Pan’s collections mainly fell into three categories: genealogies, calligraphy and paintings, and scholarly tools and furniture. Though interested in calligraphy and paintings, he was most captivated by scholarly tools and classical furniture. In recent decades, Ming-style furniture made from Chinese rosewood and red sandalwood has become a new favorite in the collecting community. Pan’s diaries recount encounters with wooden pieces like Chinese rosewood cabinets and red sandalwood square tables, which he occasionally purchased if the price was fair. For example, his diary from November 18, 1949, notes a visit to the Dongdan market where he spent three hours browsing before buying a small red sandalwood table for 4,000 yuan. However, Pan did not view these items as part of a formal collection; rather, he saw them as practical objects for study, as he was not particular about materials. One year he even retrieved a large cypress root from the roadside at Tsinghua University and had carvers fashion it into a round chair under his direction.

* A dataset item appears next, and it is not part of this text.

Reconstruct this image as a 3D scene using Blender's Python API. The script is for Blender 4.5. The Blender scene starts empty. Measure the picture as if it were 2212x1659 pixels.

Growing up under the influence of the May Fourth Movement, Pan belonged to a generation characterized by a paradoxical attitude toward tradition, described by Joseph Richmond Levenson as “straining against his tradition intellectually, seeing value elsewhere, but still emotionally tied to it, held by his history.” Yet, Pan’s relationship with antiques was about more than mere emotional affinity; he possessed a comprehensive understanding and appreciation system. His longstanding emphasis on the importance of antiques is evident from a 1930 essay titled “Chinese People and Studies of Ancient Chinese Civilization,” in which he lamented the ongoing looting of China’s valuable antiques and expressed concern over the loss of cultural heritage, fearing that future generations would have to go abroad to study their own cultural relics. In 1947, while serving as librarian of Tsinghua University Library, he noticed a decline in private book collections in Jiangnan, in south China, as many families had, for various reasons, sold their multi-generational collections. He attributed this trend to the enduring disdain for old artifacts since the May Fourth Movement.
'Preserving humanity'
So, what exactly did Pan enjoy about antiquities? As the only scholar in the sociological field focused on Confucian social theory and its modernization at the time, Pan’s appreciation of antiques formed a crucial part of his inner world. For Pan, antiques represented the essence of national culture and spiritual tradition, symbolizing the classical civilization he cherished. He believed that understanding one’s cultural history could provide solace in times of crisis.
Pan’s antiquarian pursuits transcended mere aesthetic appreciation, subtly connecting with his scholarly thoughts and writings, particularly his academic ideal of “preserving humanity.” Drawing on Fei Xiaotong’s words, Pan’s appreciation of antiques can be seen as a form of “cultural awareness.” The enduring artifacts of literati culture are deeply infused with Confucian values, becoming part of the “humanistic world.” Throughout his life, Pan’s fundamental concern was to forge new possibilities for Confucian civilization in the modern era. The cultural continuity represented by these artifacts needs to be preserved through the creation of a new humanistic world.
Wen Xiang is a professor from the School of Social Research at Renmin University of China.